End of U.S. Highway 1 Mile Marker 0. DALE MCDONALD COLLECTION/Florida Keys History Center

The Great Florida Keys Road Trip comes to an end, not with a whimper, but a big Key West bang. 

After crossing Cow Key Channel, the Overseas Highway name disappears and is replaced by a series of roads. It starts with a traffic light and two options: a left turn or a right turn. The left option follows South Roosevelt Boulevard and winds around the edge of the island, past the airport, Fort East Martello and the museum where the haunted Robert the Doll lives, Smathers Beach and ends at Bertha Street.

The right option follows North Roosevelt Boulevard and the last mile or two of the highway’s path. North Roosevelt skirts the other side of the island until it becomes Truman Avenue, which, like the Overseas Highway, has been called a name or two. 

According to J. Wills Burke’s fun book “The Streets of Key West,” it started as a rocky path hacked out of the island’s hammock as a way for General John M. Brannan and his Union troops to avoid the island’s Confederate sympathizers, of which there were many, during the Civil War years.

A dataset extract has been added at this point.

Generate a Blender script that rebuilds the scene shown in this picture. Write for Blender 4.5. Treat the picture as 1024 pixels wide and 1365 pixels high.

Its earliest version was known as Brannan Road. Locals called it Rocky Road for the same reason locals once called the Overseas Highway Old Bumpy; the islands are built atop an ancient system of barrier reefs covered by a thin layer of topsoil. In 1870, Brannan Road was identified as Military Road. As the island’s population grew, it became a metaphorical line of division between what is called Old Town today and the rest of the island. 

Old Town is now the Key West Historic District and covers the western half of the island. Because of the road’s placement, Military Road became Division Street. On Nov. 16, 1948, Division Street was renamed Truman Avenue to honor President Harry Truman’s many visits to the island. Truman Avenue cuts through the middle of the island and crosses Duval Street. One block beyond Duval is Whitehead Street. To find Mile Marker 0, turn right (if you’re coming from the east).

Before the much-anticipated green and white sign appears a few blocks away, there are several points of interest to note. The first is a lighthouse. There are nine lighthouses on and around the Florida Keys. Six iron lighthouses were built to mark dangerous tracts of coral along the Florida Reef: Fowey Rocks Lighthouse, Carysfort Reef Lighthouse, Alligator Reef Lighthouse, Sombrero Key Lighthouse, American Shoal Lighthouse and Sand Key Lighthouse. Each was placed in the Atlantic shallows miles offshore. 

Two stand in the Dry Tortugas, about 70 miles southwest of Key West. One is on Loggerhead Key and the other is at Fort Jefferson on Garden Key. The last one is steps away from Whitehead Street. 

The Key West Lighthouse is taller than it used to be. It stood 65 feet tall when it was first lit in 1825. After a hurricane destroyed the light in 1846, it was rebuilt. (The storm also devastated the Sand Key Lighthouse.) When it was again lit in 1848, it stood 50 feet tall. By 1894, Key West had grown up, both the buildings and the trees, and the lighthouse was raised another 20 feet. 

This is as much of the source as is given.